#### EXTRACTED INFORMATION ####

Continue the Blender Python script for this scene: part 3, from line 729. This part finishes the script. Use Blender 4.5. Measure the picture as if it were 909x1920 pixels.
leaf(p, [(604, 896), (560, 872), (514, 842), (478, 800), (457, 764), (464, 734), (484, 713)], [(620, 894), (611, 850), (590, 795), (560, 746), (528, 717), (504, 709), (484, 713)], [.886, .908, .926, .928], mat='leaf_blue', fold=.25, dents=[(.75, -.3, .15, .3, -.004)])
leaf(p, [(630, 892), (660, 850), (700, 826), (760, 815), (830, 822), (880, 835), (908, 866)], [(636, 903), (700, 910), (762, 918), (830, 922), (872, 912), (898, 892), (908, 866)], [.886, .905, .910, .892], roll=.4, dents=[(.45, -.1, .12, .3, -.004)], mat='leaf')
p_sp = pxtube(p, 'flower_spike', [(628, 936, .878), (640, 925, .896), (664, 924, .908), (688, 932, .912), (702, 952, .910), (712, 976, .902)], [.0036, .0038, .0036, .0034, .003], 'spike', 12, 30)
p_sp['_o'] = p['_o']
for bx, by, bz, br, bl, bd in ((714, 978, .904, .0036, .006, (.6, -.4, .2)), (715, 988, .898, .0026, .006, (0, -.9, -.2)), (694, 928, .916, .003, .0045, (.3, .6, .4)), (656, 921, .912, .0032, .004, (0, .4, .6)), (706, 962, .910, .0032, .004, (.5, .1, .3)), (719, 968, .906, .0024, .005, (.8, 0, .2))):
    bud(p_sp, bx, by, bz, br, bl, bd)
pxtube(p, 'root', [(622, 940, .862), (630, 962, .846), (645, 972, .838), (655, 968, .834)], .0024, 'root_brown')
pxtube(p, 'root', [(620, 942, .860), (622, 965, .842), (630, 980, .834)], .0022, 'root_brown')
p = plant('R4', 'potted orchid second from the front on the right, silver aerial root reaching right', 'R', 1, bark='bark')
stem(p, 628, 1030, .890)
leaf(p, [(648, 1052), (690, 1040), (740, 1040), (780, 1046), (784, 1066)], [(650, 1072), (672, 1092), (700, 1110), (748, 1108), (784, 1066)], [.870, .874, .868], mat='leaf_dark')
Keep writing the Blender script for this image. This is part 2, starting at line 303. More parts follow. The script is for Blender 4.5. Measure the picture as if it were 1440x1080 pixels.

####

§ **AIM**
Write out the entire listing exactly.

§ **THE REPLY**
Continue the Blender Python script for this scene: part 3, from line 729. This part finishes the script. Use Blender 4.5. Measure the picture as if it were 909x1920 pixels.
leaf(p, [(604, 896), (560, 872), (514, 842), (478, 800), (457, 764), (464, 734), (484, 713)], [(620, 894), (611, 850), (590, 795), (560, 746), (528, 717), (504, 709), (484, 713)], [.886, .908, .926, .928], mat='leaf_blue', fold=.25, dents=[(.75, -.3, .15, .3, -.004)])
leaf(p, [(630, 892), (660, 850), (700, 826), (760, 815), (830, 822), (880, 835), (908, 866)], [(636, 903), (700, 910), (762, 918), (830, 922), (872, 912), (898, 892), (908, 866)], [.886, .905, .910, .892], roll=.4, dents=[(.45, -.1, .12, .3, -.004)], mat='leaf')
p_sp = pxtube(p, 'flower_spike', [(628, 936, .878), (640, 925, .896), (664, 924, .908), (688, 932, .912), (702, 952, .910), (712, 976, .902)], [.0036, .0038, .0036, .0034, .003], 'spike', 12, 30)
p_sp['_o'] = p['_o']
for bx, by, bz, br, bl, bd in ((714, 978, .904, .0036, .006, (.6, -.4, .2)), (715, 988, .898, .0026, .006, (0, -.9, -.2)), (694, 928, .916, .003, .0045, (.3, .6, .4)), (656, 921, .912, .0032, .004, (0, .4, .6)), (706, 962, .910, .0032, .004, (.5, .1, .3)), (719, 968, .906, .0024, .005, (.8, 0, .2))):
    bud(p_sp, bx, by, bz, br, bl, bd)
pxtube(p, 'root', [(622, 940, .862), (630, 962, .846), (645, 972, .838), (655, 968, .834)], .0024, 'root_brown')
pxtube(p, 'root', [(620, 942, .860), (622, 965, .842), (630, 980, .834)], .0022, 'root_brown')
p = plant('R4', 'potted orchid second from the front on the right, silver aerial root reaching right', 'R', 1, bark='bark')
stem(p, 628, 1030, .890)
leaf(p, [(648, 1052), (690, 1040), (740, 1040), (780, 1046), (784, 1066)], [(650, 1072), (672, 1092), (700, 1110), (748, 1108), (784, 1066)], [.870, .874, .868], mat='leaf_dark')
Keep writing the Blender script for this image. This is part 2, starting at line 303. More parts follow. The script is for Blender 4.5. Measure the picture as if it were 1440x1080 pixels.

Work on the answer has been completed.